The Times reported that the year he died, Fishback “took to roaming on foot, wearing a backpack decorated with Disney characters, talking to himself.” The Department of Veterans Affairs had essentially denied him care leading up to his death, too, one it vowed to investigate.
Bedridden, unable to move on his own and speaking slowly, the Times said, Fishback died in adult foster care.
But on Tuesday, he received the high honor of being interred at Arlington, a reflection of his life’s accomplishments.
“It’s been two years from it [his death], for this moment,” John Fishback, Ian’s father and a Vietnam veteran, told Military.com on Tuesday at his son’s service. “It will help. It won’t solve it, but it will help.”
Of the FBI investigation, John seemed unperturbed and said, “There’s a point where you do things that cause them to actually investigate you.”

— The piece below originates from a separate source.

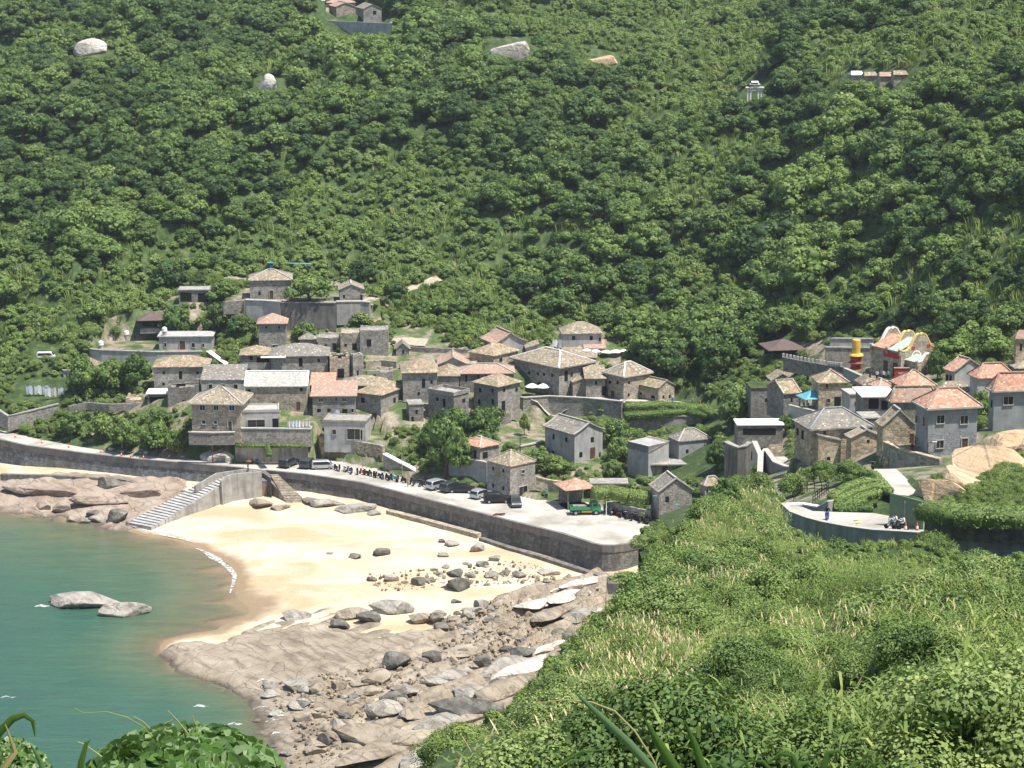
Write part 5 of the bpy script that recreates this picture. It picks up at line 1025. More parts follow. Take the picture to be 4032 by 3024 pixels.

The main problem, he said, was the failure of the mental health system. “A lot of it was a total failure of the mental health system. They dropped it bad.”
Closer to his mind — and the minds of other attendees, some of whom were in uniform or sported 82nd Airborne Division and Ranger tab pins — was Ian’s legacy. Before the ceremony and the cavalcade of cars that quietly rolled down Patton Drive at Arlington Cemetery, mentees, family and friends spoke proudly of that legacy, of how Ian had touched their lives and spurred them to be better people.
Service members and veterans in the crowd told Ian’s parents how proud they were to know him and how much his tutelage and friendship meant to them. His father received Ian’s flag after the volley echoes faded and the bugler finished Taps.